▶ _To be done_: In the lines below, output everything from the first line through the line containing "scene.camera = cam" exactly as it is. Pictures are not part of the output.

▶ _Data segment_:
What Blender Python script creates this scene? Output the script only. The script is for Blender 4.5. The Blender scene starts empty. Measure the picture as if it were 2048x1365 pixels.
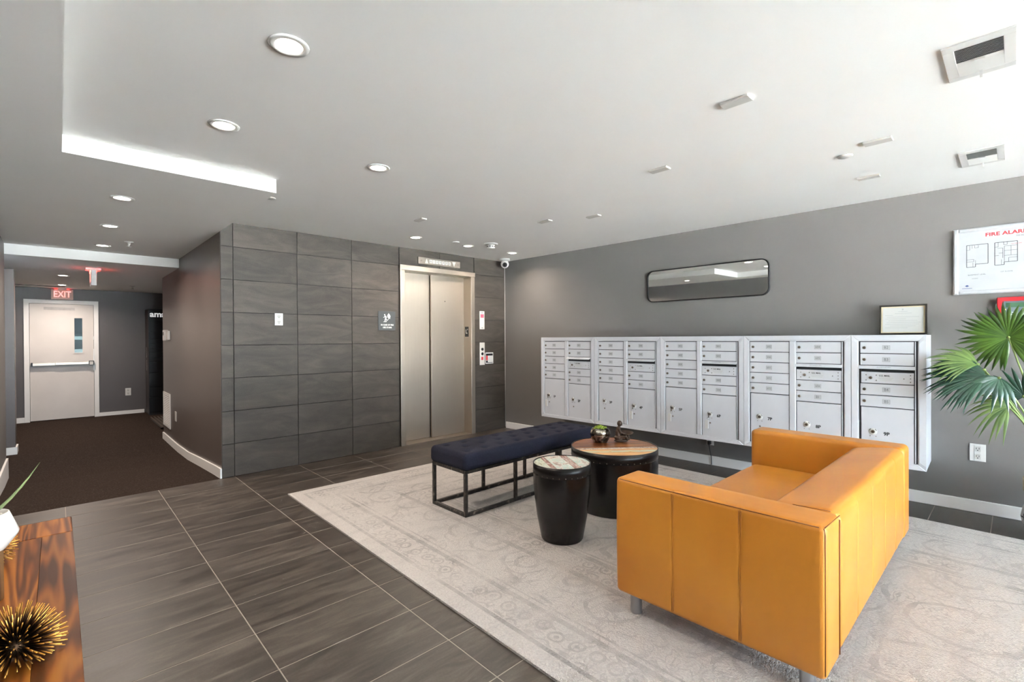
import bpy, bmesh, math, random
from math import sin, cos, pi, sqrt, atan2, radians
from mathutils import Vector, Matrix

scene = bpy.context.scene
COL = scene.collection
rng = random.Random(7)

# ------------------------------------------------------------------ camera
YAW, PITCH, ROLL, FPX = 0.7589610586800619, -0.005143522430560219, -0.005869964422100547, 957.491506721112
CAM = Vector((-4.844062882059094, -5.25366196320858, 1.330011872232938))
fw = Vector((sin(YAW) * cos(PITCH), cos(YAW) * cos(PITCH), sin(PITCH)))
rt = Vector((cos(YAW), -sin(YAW), 0))
dn = fw.cross(rt)
c_, s_ = cos(ROLL), sin(ROLL)
r2 = rt * c_ - dn * s_
d2 = rt * s_ + dn * c_
cam_data = bpy.data.cameras.new('camera')
cam_data.sensor_width = 36.0
cam_data.sensor_fit = 'HORIZONTAL'
cam_data.lens = FPX / 2048.0 * 36.0
cam_data.clip_start = 0.05
cam = bpy.data.objects.new('camera', cam_data)
COL.objects.link(cam)
M3 = Matrix((r2, -d2, -fw)).transposed()
cam.matrix_world = Matrix.Translation(CAM) @ M3.to_4x4()
scene.camera = cam

# ------------------------------------------------------------------ world, exposure, large lights
SKY_STRENGTH = 13.0
world = bpy.data.worlds.new('sky')
scene.world = world
world.use_nodes = True
bg = world.node_tree.nodes['Background']
bg.inputs[0].default_value = (0.74, 0.87, 1.0, 1)
bg.inputs[1].default_value = SKY_STRENGTH
scene.view_settings.view_transform = 'Standard'
scene.view_settings.look = 'None'
scene.view_settings.exposure = 0.8
scene.view_settings.gamma = 1.0
scene.view_settings.use_curve_mapping = False
scene.cycles.use_denoising = True
scene.cycles.max_bounces = 10
scene.cycles.diffuse_bounces = 6
scene.cycles.glossy_bounces = 4
scene.cycles.transmission_bounces = 6
scene.cycles.transparent_max_bounces = 8
scene.cycles.caustics_reflective = False
scene.cycles.caustics_refractive = False
scene.cycles.sample_clamp_indirect = 30.0
WIN_X0, WIN_X1, WIN_Z0, WIN_Z1, REAR_Y = -5.1, 0.10, 0.10, 2.36, -9.6
# the big shop window behind the camera: a portal guides sampling of the sky seen through it
pl = bpy.data.lights.new('window_portal', 'AREA')
pl.shape = 'RECTANGLE'
pl.size = WIN_X1 - WIN_X0
pl.size_y = WIN_Z1 - WIN_Z0
pl.cycles.is_portal = True
po = bpy.data.objects.new('window_portal', pl)
po.location = ((WIN_X0 + WIN_X1) / 2, REAR_Y - 0.06, (WIN_Z0 + WIN_Z1) / 2)
po.rotation_euler = (radians(90), 0, 0)
COL.objects.link(po)

# added sun behind the building: it lights the pavement in front of the shop window, which throws light up to the ceiling
sd_ = bpy.data.lights.new('sun', 'SUN')
sd_.energy = 230.0
sd_.angle = radians(0.6)
sd_.color = (0.97, 0.98, 1.0)
so_ = bpy.data.objects.new('sun', sd_)
so_.rotation_euler = (radians(-28), radians(6), 0)
so_.location = (-2, 0, 8)
COL.objects.link(so_)

LAMP_W = 6.5         # watts of one recessed downlight
CORRIDOR_W = 14.0
WARM = (1.0, 0.87, 0.74)
WARM2 = (1.0, 0.86, 0.74)

# ------------------------------------------------------------------ geometry constants
H = 2.4724       # main ceiling
HS = 2.375       # dropped soffit
HC = 2.262       # corridor ceiling
XC = -3.709      # corridor right wall
XL = -5.25       # long left wall
X0 = -3.6016     # first wall tile joint
TW = 0.60463     # tile length
YD = 6.378       # corridor end wall
TH = -0.032646559818807076
un = Vector((-TH, -1.0, 0)).normalized()    # along the mailbox wall, away from the lift
nn = Vector((un.y, -un.x, 0))               # into the room
if nn.x > 0:
    nn = -nn
ROT_M = atan2(un.y, un.x)


def MW(s, d, z):
    return un * s + nn * d + Vector((0, 0, z))


# ------------------------------------------------------------------ materials
def s2l(c):
    c = c / 255.0
    return c / 12.92 if c <= 0.04045 else ((c + 0.055) / 1.055) ** 2.4


def rgb(r, g, b):
    return (s2l(r), s2l(g), s2l(b), 1)


class NT:
    def __init__(self, name):
        self.m = bpy.data.materials.new(name)
        self.m.use_nodes = True
        self.t = self.m.node_tree
        self.b = self.t.nodes['Principled BSDF']
        self.out = self.t.nodes['Material Output']

    def n(self, typ, **kw):
        nd = self.t.nodes.new(typ)
        for k, v in kw.items():
            if k.startswith('i_'):
                nd.inputs[k[2:].replace('_', ' ')].default_value = v
            else:
                setattr(nd, k, v)
        return nd

    def l(self, a, b):
        self.t.links.new(a, b)

    def ramp(self, fac, stops, interp='LINEAR'):
        r = self.n('ShaderNodeValToRGB')
        e = r.color_ramp.elements
        while len(e) < len(stops):
            e.new(0.5)
        for el, (p, c) in zip(e, stops):
            el.position = p
            el.color = c if len(c) == 4 else (*c, 1)
        r.color_ramp.interpolation = interp
        self.l(fac, r.inputs[0])
        return r

    def math(self, op, a, b=None):
        m = self.n('ShaderNodeMath', operation=op)
        for i, v in enumerate((a, b)):
            if v is None:
                continue
            if isinstance(v, (int, float)):
                m.inputs[i].default_value = v
            else:
                self.l(v, m.inputs[i])
        return m.outputs[0]

    def mix(self, fac, a, b, blend='MIX'):
        m = self.n('ShaderNodeMix', data_type='RGBA', blend_type=blend)
        for sock, v in ((m.inputs[0], fac), (m.inputs[6], a), (m.inputs[7], b)):
            if isinstance(v, (int, float)):
                sock.default_value = v
            elif isinstance(v, tuple):
                sock.default_value = v if len(v) == 4 else (*v, 1)
            else:
                self.l(v, sock)
        return m.outputs[2]

    def bump(self, h, strength, dist=0.01):
        b = self.n('ShaderNodeBump')
        b.inputs['Strength'].default_value = strength
        b.inputs['Distance'].default_value = dist
        self.l(h, b.inputs['Height'])
        self.l(b.outputs[0], self.b.inputs['Normal'])

    def set(self, **kw):
        for k, v in kw.items():
            self.b.inputs[k.replace('_', ' ')].default_value = v


def mat(name, col, rough=0.5, metal=0.0, var=0.06, scale=6.0, bump=0.0, bscale=200.0, spec=0.5, coat=0.0):
    k = NT(name)
    k.set(Roughness=rough, Metallic=metal)
    k.b.inputs['Specular IOR Level'].default_value = spec
    if coat:
        k.b.inputs['Coat Weight'].default_value = coat
        k.b.inputs['Coat Roughness'].default_value = 0.15
    tc = k.n('ShaderNodeTexCoord')
    nz = k.n('ShaderNodeTexNoise')
    nz.inputs['Scale'].default_value = scale
    nz.inputs['Detail'].default_value = 4
    k.l(tc.outputs['Object'], nz.inputs['Vector'])
    lo = tuple(x * (1 - var) for x in col[:3])
    hi = tuple(min(1, x * (1 + var)) for x in col[:3])
    r = k.ramp(nz.outputs['Fac'], [(0.3, lo), (0.7, hi)])
    k.l(r.outputs[0], k.b.inputs['Base Color'])
    if bump:
        n2 = k.n('ShaderNodeTexNoise')
        n2.inputs['Scale'].default_value = bscale
        k.l(tc.outputs['Object'], n2.inputs['Vector'])
        k.bump(n2.outputs['Fac'], bump, 0.002)
    return k.m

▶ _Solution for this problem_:
What Blender Python script creates this scene? Output the script only. The script is for Blender 4.5. The Blender scene starts empty. Measure the picture as if it were 2048x1365 pixels.
import bpy, bmesh, math, random
from math import sin, cos, pi, sqrt, atan2, radians
from mathutils import Vector, Matrix

scene = bpy.context.scene
COL = scene.collection
rng = random.Random(7)

# ------------------------------------------------------------------ camera
YAW, PITCH, ROLL, FPX = 0.7589610586800619, -0.005143522430560219, -0.005869964422100547, 957.491506721112
CAM = Vector((-4.844062882059094, -5.25366196320858, 1.330011872232938))
fw = Vector((sin(YAW) * cos(PITCH), cos(YAW) * cos(PITCH), sin(PITCH)))
rt = Vector((cos(YAW), -sin(YAW), 0))
dn = fw.cross(rt)
c_, s_ = cos(ROLL), sin(ROLL)
r2 = rt * c_ - dn * s_
d2 = rt * s_ + dn * c_
cam_data = bpy.data.cameras.new('camera')
cam_data.sensor_width = 36.0
cam_data.sensor_fit = 'HORIZONTAL'
cam_data.lens = FPX / 2048.0 * 36.0
cam_data.clip_start = 0.05
cam = bpy.data.objects.new('camera', cam_data)
COL.objects.link(cam)
M3 = Matrix((r2, -d2, -fw)).transposed()
cam.matrix_world = Matrix.Translation(CAM) @ M3.to_4x4()
scene.camera = cam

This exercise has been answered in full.